High On-Off Ratio Bilayer Graphene Complementary Field Effect Transistors

TL;DR

This paper introduces a novel dual-gated bilayer graphene FET with doped semiconductor source/drain, achieving high on-off ratios and good scalability, validated through advanced simulations and promising significant improvements over prior devices.

Contribution

It proposes a new S/D engineering approach for bilayer graphene FETs using doped semiconductors, enabling unipolar operation and high on-off ratios.

Findings

On-off ratio exceeds 10^4

Subthreshold slope around 110 mV/decade

Excellent scalability and current saturation

Abstract

In this paper, we propose a novel S/D engineering for dual-gated Bilayer Graphene (BLG) Field Effect Transistor (FET) using doped semiconductors (with a bandgap) as source and drain to obtain unipolar complementary transistors.
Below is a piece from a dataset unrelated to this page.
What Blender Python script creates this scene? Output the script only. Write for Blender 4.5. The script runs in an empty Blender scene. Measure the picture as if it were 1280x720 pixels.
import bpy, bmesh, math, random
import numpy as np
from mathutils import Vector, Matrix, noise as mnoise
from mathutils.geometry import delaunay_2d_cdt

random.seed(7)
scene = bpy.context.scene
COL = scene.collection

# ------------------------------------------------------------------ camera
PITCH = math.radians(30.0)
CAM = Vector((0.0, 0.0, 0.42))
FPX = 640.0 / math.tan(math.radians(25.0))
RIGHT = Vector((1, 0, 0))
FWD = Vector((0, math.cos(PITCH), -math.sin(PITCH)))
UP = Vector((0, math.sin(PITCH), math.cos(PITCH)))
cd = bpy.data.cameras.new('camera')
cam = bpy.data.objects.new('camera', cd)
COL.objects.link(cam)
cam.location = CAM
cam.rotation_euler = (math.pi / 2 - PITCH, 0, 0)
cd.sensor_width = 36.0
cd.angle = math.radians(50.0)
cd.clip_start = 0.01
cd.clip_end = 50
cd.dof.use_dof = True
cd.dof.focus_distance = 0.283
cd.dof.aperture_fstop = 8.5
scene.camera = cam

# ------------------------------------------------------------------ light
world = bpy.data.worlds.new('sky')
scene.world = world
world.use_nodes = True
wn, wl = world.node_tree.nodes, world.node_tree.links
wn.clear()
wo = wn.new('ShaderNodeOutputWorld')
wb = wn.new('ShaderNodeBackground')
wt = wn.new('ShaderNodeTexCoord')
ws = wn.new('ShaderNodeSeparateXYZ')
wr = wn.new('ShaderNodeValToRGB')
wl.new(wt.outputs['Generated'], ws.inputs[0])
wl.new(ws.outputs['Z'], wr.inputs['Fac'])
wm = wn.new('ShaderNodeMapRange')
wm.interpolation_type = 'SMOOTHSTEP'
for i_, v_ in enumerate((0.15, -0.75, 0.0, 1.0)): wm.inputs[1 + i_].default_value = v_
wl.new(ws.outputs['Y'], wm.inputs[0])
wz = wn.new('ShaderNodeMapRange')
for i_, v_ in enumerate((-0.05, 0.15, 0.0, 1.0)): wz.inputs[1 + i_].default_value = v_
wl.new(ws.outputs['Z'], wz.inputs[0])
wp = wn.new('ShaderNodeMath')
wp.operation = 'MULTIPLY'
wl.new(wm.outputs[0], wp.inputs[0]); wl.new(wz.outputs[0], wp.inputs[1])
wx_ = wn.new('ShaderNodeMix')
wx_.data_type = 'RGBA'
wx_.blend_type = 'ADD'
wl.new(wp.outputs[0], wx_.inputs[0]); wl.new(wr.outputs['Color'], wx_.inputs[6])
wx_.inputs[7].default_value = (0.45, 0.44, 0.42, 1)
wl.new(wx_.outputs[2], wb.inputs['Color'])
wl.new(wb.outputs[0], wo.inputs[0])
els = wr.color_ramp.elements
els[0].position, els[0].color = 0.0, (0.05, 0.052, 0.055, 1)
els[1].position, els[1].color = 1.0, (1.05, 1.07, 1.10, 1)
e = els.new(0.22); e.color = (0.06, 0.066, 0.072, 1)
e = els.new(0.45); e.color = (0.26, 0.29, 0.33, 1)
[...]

To simulate the device, a self-consistent Non-Equilibrium Green's Function (NEGF) solver has been developed and validated against published experimental data. Using the simulator, we predict an on-off ratio in excess of $10^4$ and a subthreshold slope of ~110mV/decade with excellent scalability and current saturation, for a 20nm gate length unipolar BLG FET. However, the performance of the proposed device is found to be strongly dependent on the S/D series resistance effect. The obtained results show significant improvements over existing reports, marking an important step towards bilayer graphene logic devices.